I took a moment the other day and realized that I have 11 unfinished blog posts that I started to write up over the past few months. For whatever reason, I apparently have been unable to get the words to come out in a way that I felt was... pleasant. Humorous. Honest. Wait a minute. Since when was honesty a required aspect to my postings here?

Anyway, I have arrived in London. After many delays due to bureaucratic issues I was granted entry to the UK and have started to settle in to my new home. Starting, being the operative word. My new home is a 12'x12' sparsely furnished room with a bed that would make a tenant in a correctional institution toss and turn. I have a few linens, the means to store some clothes, implements for personal hygiene, and the ability to feed myself. So, all in all, I'm doing alright.

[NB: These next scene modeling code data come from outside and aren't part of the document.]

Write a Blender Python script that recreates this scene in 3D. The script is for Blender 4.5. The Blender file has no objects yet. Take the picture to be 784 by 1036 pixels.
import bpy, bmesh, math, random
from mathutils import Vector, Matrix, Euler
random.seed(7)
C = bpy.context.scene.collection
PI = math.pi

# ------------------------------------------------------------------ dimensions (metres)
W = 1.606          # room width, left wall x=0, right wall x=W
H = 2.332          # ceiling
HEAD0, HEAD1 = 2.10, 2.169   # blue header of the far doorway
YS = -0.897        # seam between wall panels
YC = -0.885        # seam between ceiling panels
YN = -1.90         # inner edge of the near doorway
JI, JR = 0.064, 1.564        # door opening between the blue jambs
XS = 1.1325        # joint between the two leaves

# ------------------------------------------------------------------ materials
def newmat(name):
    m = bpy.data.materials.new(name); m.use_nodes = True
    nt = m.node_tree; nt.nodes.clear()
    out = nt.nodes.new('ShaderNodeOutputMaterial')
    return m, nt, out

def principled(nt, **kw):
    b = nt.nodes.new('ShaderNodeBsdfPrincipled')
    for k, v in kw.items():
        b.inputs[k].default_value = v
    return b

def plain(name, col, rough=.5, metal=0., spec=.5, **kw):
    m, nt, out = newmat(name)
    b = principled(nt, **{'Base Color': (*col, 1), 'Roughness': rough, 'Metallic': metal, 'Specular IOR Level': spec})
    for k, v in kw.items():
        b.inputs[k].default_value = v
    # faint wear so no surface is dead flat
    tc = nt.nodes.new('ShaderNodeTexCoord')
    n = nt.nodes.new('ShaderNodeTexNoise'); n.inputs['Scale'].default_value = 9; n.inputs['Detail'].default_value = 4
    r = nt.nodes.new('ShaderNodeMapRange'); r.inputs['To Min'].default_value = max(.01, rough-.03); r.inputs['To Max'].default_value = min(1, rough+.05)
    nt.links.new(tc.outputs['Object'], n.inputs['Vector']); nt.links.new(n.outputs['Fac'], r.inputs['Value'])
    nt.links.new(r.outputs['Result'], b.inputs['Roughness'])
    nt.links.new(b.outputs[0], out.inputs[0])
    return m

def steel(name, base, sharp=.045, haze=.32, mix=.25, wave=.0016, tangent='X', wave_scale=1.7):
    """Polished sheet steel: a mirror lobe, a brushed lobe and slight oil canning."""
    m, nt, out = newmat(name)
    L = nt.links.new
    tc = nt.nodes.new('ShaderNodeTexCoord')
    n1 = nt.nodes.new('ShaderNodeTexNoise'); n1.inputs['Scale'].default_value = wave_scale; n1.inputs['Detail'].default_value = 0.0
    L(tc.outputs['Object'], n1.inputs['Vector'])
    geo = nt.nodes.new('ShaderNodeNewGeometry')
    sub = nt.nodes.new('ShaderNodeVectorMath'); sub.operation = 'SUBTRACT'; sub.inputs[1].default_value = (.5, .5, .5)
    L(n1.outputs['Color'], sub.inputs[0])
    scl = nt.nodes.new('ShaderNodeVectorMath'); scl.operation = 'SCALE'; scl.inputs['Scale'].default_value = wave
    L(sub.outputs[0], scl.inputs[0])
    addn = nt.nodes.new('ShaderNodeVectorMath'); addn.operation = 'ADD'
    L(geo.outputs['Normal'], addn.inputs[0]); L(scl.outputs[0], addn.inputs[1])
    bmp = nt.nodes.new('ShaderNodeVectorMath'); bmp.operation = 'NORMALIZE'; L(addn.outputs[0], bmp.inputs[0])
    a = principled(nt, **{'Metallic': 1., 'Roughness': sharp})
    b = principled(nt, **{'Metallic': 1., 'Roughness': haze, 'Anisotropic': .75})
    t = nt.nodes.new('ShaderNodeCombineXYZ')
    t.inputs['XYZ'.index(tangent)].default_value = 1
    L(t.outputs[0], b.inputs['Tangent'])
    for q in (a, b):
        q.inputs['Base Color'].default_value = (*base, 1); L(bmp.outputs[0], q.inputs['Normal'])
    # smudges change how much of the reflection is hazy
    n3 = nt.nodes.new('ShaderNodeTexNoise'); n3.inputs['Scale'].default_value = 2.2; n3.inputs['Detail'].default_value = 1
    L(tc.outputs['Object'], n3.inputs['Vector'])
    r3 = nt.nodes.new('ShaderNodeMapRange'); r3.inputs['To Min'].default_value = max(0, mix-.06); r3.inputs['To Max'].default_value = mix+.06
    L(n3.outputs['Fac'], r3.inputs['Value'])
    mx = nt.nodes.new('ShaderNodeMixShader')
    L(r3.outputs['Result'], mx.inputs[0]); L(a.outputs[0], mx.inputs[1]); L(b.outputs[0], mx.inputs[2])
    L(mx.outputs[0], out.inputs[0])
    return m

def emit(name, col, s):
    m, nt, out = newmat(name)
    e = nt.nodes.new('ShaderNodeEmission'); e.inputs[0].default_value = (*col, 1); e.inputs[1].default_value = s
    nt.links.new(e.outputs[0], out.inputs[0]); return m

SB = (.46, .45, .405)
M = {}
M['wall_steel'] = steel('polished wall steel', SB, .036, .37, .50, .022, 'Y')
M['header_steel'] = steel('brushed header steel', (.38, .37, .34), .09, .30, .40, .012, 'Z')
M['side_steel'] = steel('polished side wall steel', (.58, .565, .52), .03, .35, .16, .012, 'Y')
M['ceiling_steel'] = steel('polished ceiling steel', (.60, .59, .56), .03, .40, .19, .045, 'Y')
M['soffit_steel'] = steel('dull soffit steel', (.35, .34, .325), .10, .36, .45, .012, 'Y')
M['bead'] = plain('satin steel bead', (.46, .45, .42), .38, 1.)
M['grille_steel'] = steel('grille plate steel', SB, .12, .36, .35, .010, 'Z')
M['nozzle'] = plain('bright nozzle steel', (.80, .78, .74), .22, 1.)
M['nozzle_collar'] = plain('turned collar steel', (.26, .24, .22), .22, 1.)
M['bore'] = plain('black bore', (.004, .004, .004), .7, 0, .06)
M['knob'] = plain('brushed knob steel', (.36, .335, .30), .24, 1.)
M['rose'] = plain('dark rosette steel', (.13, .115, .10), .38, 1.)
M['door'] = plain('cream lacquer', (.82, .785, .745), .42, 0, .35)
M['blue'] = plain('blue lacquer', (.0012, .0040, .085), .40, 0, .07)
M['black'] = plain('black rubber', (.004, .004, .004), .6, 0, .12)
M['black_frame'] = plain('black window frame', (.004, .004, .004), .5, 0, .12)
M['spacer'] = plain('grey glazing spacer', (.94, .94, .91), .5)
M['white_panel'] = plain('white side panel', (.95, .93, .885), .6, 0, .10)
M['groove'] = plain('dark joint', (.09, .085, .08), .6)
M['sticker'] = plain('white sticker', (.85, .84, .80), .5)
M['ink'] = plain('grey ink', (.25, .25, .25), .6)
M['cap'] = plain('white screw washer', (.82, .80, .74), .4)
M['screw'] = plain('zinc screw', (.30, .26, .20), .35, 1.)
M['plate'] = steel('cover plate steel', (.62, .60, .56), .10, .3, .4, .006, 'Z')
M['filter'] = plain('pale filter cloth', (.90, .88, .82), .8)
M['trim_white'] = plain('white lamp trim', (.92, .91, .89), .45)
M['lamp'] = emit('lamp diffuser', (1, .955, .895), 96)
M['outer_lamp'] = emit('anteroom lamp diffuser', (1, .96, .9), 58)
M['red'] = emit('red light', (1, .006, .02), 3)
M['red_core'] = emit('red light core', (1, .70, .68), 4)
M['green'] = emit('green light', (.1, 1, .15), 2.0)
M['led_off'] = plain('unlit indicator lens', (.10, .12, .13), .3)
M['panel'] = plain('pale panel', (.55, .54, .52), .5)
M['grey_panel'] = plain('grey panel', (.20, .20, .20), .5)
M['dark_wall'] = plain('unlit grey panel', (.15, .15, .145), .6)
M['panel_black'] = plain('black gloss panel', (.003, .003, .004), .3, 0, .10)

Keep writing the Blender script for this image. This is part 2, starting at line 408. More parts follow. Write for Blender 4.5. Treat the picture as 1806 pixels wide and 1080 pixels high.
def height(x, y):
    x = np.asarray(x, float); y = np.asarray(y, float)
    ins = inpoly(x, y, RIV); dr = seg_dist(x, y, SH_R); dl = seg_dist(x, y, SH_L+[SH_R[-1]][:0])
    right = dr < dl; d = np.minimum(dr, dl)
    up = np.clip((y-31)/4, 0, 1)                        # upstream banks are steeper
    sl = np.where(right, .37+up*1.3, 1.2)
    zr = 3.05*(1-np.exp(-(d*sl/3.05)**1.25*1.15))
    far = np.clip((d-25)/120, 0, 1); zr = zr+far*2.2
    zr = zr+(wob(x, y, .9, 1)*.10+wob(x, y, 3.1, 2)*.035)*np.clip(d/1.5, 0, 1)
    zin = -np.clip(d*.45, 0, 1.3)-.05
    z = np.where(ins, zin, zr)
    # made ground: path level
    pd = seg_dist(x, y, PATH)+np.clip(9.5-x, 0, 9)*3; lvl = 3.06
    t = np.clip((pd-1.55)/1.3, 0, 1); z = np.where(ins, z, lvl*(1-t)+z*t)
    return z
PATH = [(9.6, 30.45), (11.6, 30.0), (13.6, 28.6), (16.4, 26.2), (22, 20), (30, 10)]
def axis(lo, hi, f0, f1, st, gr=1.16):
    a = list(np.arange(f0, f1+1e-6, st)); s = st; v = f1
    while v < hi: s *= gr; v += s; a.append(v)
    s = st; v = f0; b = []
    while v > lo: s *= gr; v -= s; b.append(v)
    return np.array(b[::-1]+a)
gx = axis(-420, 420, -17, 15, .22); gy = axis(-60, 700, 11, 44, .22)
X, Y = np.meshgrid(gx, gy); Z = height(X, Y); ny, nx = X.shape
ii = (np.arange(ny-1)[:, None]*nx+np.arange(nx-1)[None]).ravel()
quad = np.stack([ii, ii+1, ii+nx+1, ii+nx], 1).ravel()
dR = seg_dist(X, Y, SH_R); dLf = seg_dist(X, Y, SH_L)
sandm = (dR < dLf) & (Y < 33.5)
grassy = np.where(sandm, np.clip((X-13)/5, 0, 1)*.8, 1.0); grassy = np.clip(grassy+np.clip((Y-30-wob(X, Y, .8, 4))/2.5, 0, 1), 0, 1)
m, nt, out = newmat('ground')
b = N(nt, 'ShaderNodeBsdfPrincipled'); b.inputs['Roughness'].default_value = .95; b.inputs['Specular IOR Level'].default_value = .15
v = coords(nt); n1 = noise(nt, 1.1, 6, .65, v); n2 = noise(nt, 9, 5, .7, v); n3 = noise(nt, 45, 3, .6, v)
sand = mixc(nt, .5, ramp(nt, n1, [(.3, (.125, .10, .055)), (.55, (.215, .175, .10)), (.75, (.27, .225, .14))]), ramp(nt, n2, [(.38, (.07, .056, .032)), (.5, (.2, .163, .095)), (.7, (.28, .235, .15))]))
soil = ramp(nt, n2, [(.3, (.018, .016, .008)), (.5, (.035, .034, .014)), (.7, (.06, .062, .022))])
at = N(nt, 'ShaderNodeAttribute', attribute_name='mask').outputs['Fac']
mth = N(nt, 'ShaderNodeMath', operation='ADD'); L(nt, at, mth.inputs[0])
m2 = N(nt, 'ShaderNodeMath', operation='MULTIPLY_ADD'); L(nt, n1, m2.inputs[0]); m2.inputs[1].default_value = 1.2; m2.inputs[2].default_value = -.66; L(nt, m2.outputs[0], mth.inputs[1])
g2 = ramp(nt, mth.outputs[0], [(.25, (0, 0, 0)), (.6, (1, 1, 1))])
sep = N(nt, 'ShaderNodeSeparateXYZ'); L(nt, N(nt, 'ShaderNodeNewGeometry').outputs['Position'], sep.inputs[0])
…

It's also been raining constantly. Now, of course I expected this. I've been to London before and I spent most of last Fall and Winter watching the weather in London so I'd know what I was up for. I also knew that this is the biggest area of concern for me. Rain. Lack of sun. For months.

The city is still a new and interesting place for me to explore, which I have been doing to some degree. I'm trying to walk most places and the streets are a little less than easy to learn. I went running the other day. I intended to run for about 40-45 minutes. A little over 80 minutes later I got home after asking three different people for directions. I will say, however, that jogging past Buckingham Palace is kinda cool. I'm looking forward to my next run around Parliament and Westminster Abbey.

The course has started and I'm happy to be here. I'm scared as fuck to be here. I'm feeling the pangs of lonliness about being here. I'm feeling the pressure of being here. A night has yet to pass where I do not cry at some point in my preparations for sleep. I mourn the loss of my comfy life back home. I mourn the absence of so many friends. I doubt my ability to complete and accomplish this goal. I mourn the distance from and worry about a loved-one.

But in the end, I'm in London. I'M IN LONDON!!!! And that in and of itself fills me with pride and energy.

Sorry about the somber energy of this post. As I branch out more in the city I'm sure more craziness and shenanigans will ensue. They always do.